Short task = Set all the material down again unchanged, without the pictures.

Source excerpt =
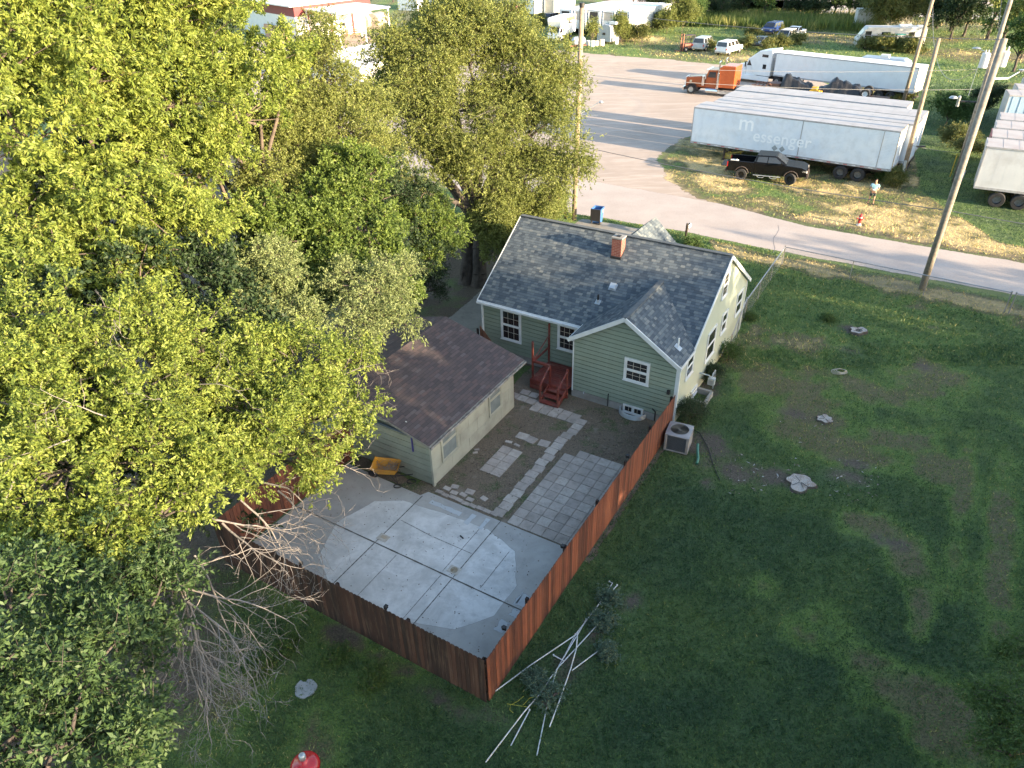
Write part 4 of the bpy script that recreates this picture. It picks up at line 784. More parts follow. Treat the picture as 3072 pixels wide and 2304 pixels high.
def pquad(mb, pts, off, m=0):
    """thin raised panel from 4 coplanar points"""
    p = [np.array(q, float) for q in pts]; n = np.cross(p[1]-p[0], p[2]-p[0]); n /= np.linalg.norm(n); mb.hexa([q-n*.004 for q in p]+[q+n*off for q in p]) if len(p) == 4 else None
def car(name, label, cat, loc, rz, paint, kind='suv', S=None, group=None):
    t = thing(name, label, cat, loc, rz, group)
    D = dict(suv=dict(L=5.2, W=1.95, low=[(-2.6, .5), (-2.55, 1.15), (1.35, 1.18), (2.45, 1.05), (2.6, .75), (2.55, .42), (-2.5, .42)], gh=[(-2.5, 1.15), (-2.3, 1.9), (.55, 1.92), (1.4, 1.17)], wh=(-1.55, 1.65), r=.39),
             sedan=dict(L=4.6, W=1.78, low=[(-2.3, .45), (-2.25, .95), (-1.5, 1.0), (1.1, .98), (2.15, .85), (2.3, .6), (2.25, .35), (-2.2, .35)], gh=[(-1.9, .98), (-1.2, 1.42), (.2, 1.45), (1.1, .98)], wh=(-1.4, 1.4), r=.32),
             van=dict(L=4.9, W=1.95, low=[(-2.45, .5), (-2.42, 1.1), (1.6, 1.12), (2.3, .95), (2.45, .7), (2.4, .4), (-2.4, .4)], gh=[(-2.4, 1.1), (-2.2, 1.8), (.7, 1.8), (1.75, 1.1)], wh=(-1.4, 1.5), r=.34),
             pick=dict(L=5.4, W=1.9, low=[(-2.7, .5), (-2.68, 1.1), (1.1, 1.12), (2.55, 1.02), (2.7, .7), (2.6, .42), (-2.6, .42)], gh=[(-.7, 1.1), (-.6, 1.72), (.4, 1.74), (1.15, 1.1)], wh=(-1.7, 1.75), r=.38))[kind]
    hw = D['W']/2; g = D['gh']; zb, zt = g[0][1], max(g[1][1], g[2][1]); taper = lambda x, z: hw*(1-.16*max(0, (z-zb)/(zt-zb)))-.02
    mb = MB(); mb.prism(D['low'], lambda x, z: hw-(.07 if z < .5 else 0)); mb.prism([g[0], g[1], g[2], g[3]], taper)
    if kind == 'pick': pass
    mb.build('body', paint, t, bevel=.05)
    def side(x, z, sy, off=.0): return (x, sy*(taper(x, z)+off), z)
    lerp = lambda a, b, f: (a[0]+(b[0]-a[0])*f, a[1]+(b[1]-a[1])*f)
    for sy in (-1, 1):
        nw = {'suv': 3, 'van': 3, 'sedan': 2, 'pick': 1}[kind]
        for k in range(nw):
            f0, f1 = k/nw+.05, (k+1)/nw-.03; b0, b1 = lerp(g[0], g[3], f0), lerp(g[0], g[3], f1); t0_, t1_ = lerp(g[1], g[2], min(max((f0*1.06-.03), 0.02), .98)), lerp(g[1], g[2], min(f1*1.04, .97))
            q = [lerp(b0, t0_, .12), lerp(b1, t1_, .12), lerp(b1, t1_, .88), lerp(b0, t0_, .88)]; mb = MB(); mb.hexa([side(x, z, sy, -.01) for x, z in q]+[side(x, z, sy, .012) for x, z in q]); mb.build('side_window', GLASS, t)
    for (a, b, nme) in ((g[3], g[2], 'windscreen'), (g[0], g[1], 'rear_window')):
        p, q = lerp(a, b, .12), lerp(a, b, .88); w0, w1 = taper(*p)-.1, taper(*q)-.1; sg = .015 if nme == 'windscreen' else -.015
        mb = MB(); mb.hexa([(p[0]-sg*.5, -w0, p[1]), (p[0]-sg*.5, w0, p[1]), (q[0]-sg*.5, w1, q[1]), (q[0]-sg*.5, -w1, q[1]), (p[0]+sg, -w0, p[1]+.015), (p[0]+sg, w0, p[1]+.015), (q[0]+sg, w1, q[1]+.015), (q[0]+sg, -w1, q[1]+.015)]); mb.build(nme, GLASS, t)
    for x in D['wh']:
        for sy in (-1, 1): wheel(t, x, sy*(hw-.1), D['r'], D['r'], .22)
    x0 = D['low'][0][0]
    for sy in (-1, 1):
        mb = MB(); mb.box(x0-.015, x0+.05, sy*hw*.9-.08, sy*hw*.9+.08, .78, 1.05); mb.build('tail_lamp', redl, t)
        mb = MB(); mb.box(-x0-.16, -x0-.02, sy*hw*.78-.14, sy*hw*.78+.14, .70, .86); mb.build('headlight', lampw, t)
    mb = MB(); mb.box(x0-.06, x0+.05, -hw*.95, hw*.95, .42, .62); mb.box(-x0-.05, -x0+.04, -hw*.93, hw*.93, .38, .56); mb.build('bumper', alloy if kind == 'suv' else frm, t)
    return t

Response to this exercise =
Write part 4 of the bpy script that recreates this picture. It picks up at line 784. More parts follow. Treat the picture as 3072 pixels wide and 2304 pixels high.
def pquad(mb, pts, off, m=0):
    """thin raised panel from 4 coplanar points"""
    p = [np.array(q, float) for q in pts]; n = np.cross(p[1]-p[0], p[2]-p[0]); n /= np.linalg.norm(n); mb.hexa([q-n*.004 for q in p]+[q+n*off for q in p]) if len(p) == 4 else None
def car(name, label, cat, loc, rz, paint, kind='suv', S=None, group=None):
    t = thing(name, label, cat, loc, rz, group)
    D = dict(suv=dict(L=5.2, W=1.95, low=[(-2.6, .5), (-2.55, 1.15), (1.35, 1.18), (2.45, 1.05), (2.6, .75), (2.55, .42), (-2.5, .42)], gh=[(-2.5, 1.15), (-2.3, 1.9), (.55, 1.92), (1.4, 1.17)], wh=(-1.55, 1.65), r=.39),
             sedan=dict(L=4.6, W=1.78, low=[(-2.3, .45), (-2.25, .95), (-1.5, 1.0), (1.1, .98), (2.15, .85), (2.3, .6), (2.25, .35), (-2.2, .35)], gh=[(-1.9, .98), (-1.2, 1.42), (.2, 1.45), (1.1, .98)], wh=(-1.4, 1.4), r=.32),
             van=dict(L=4.9, W=1.95, low=[(-2.45, .5), (-2.42, 1.1), (1.6, 1.12), (2.3, .95), (2.45, .7), (2.4, .4), (-2.4, .4)], gh=[(-2.4, 1.1), (-2.2, 1.8), (.7, 1.8), (1.75, 1.1)], wh=(-1.4, 1.5), r=.34),
             pick=dict(L=5.4, W=1.9, low=[(-2.7, .5), (-2.68, 1.1), (1.1, 1.12), (2.55, 1.02), (2.7, .7), (2.6, .42), (-2.6, .42)], gh=[(-.7, 1.1), (-.6, 1.72), (.4, 1.74), (1.15, 1.1)], wh=(-1.7, 1.75), r=.38))[kind]
    hw = D['W']/2; g = D['gh']; zb, zt = g[0][1], max(g[1][1], g[2][1]); taper = lambda x, z: hw*(1-.16*max(0, (z-zb)/(zt-zb)))-.02
    mb = MB(); mb.prism(D['low'], lambda x, z: hw-(.07 if z < .5 else 0)); mb.prism([g[0], g[1], g[2], g[3]], taper)
    if kind == 'pick': pass
    mb.build('body', paint, t, bevel=.05)
    def side(x, z, sy, off=.0): return (x, sy*(taper(x, z)+off), z)
    lerp = lambda a, b, f: (a[0]+(b[0]-a[0])*f, a[1]+(b[1]-a[1])*f)
    for sy in (-1, 1):
        nw = {'suv': 3, 'van': 3, 'sedan': 2, 'pick': 1}[kind]
        for k in range(nw):
            f0, f1 = k/nw+.05, (k+1)/nw-.03; b0, b1 = lerp(g[0], g[3], f0), lerp(g[0], g[3], f1); t0_, t1_ = lerp(g[1], g[2], min(max((f0*1.06-.03), 0.02), .98)), lerp(g[1], g[2], min(f1*1.04, .97))
            q = [lerp(b0, t0_, .12), lerp(b1, t1_, .12), lerp(b1, t1_, .88), lerp(b0, t0_, .88)]; mb = MB(); mb.hexa([side(x, z, sy, -.01) for x, z in q]+[side(x, z, sy, .012) for x, z in q]); mb.build('side_window', GLASS, t)
    for (a, b, nme) in ((g[3], g[2], 'windscreen'), (g[0], g[1], 'rear_window')):
        p, q = lerp(a, b, .12), lerp(a, b, .88); w0, w1 = taper(*p)-.1, taper(*q)-.1; sg = .015 if nme == 'windscreen' else -.015
        mb = MB(); mb.hexa([(p[0]-sg*.5, -w0, p[1]), (p[0]-sg*.5, w0, p[1]), (q[0]-sg*.5, w1, q[1]), (q[0]-sg*.5, -w1, q[1]), (p[0]+sg, -w0, p[1]+.015), (p[0]+sg, w0, p[1]+.015), (q[0]+sg, w1, q[1]+.015), (q[0]+sg, -w1, q[1]+.015)]); mb.build(nme, GLASS, t)
    for x in D['wh']:
        for sy in (-1, 1): wheel(t, x, sy*(hw-.1), D['r'], D['r'], .22)
    x0 = D['low'][0][0]
    for sy in (-1, 1):
        mb = MB(); mb.box(x0-.015, x0+.05, sy*hw*.9-.08, sy*hw*.9+.08, .78, 1.05); mb.build('tail_lamp', redl, t)
        mb = MB(); mb.box(-x0-.16, -x0-.02, sy*hw*.78-.14, sy*hw*.78+.14, .70, .86); mb.build('headlight', lampw, t)
    mb = MB(); mb.box(x0-.06, x0+.05, -hw*.95, hw*.95, .42, .62); mb.box(-x0-.05, -x0+.04, -hw*.93, hw*.93, .38, .56); mb.build('bumper', alloy if kind == 'suv' else frm, t)
    return t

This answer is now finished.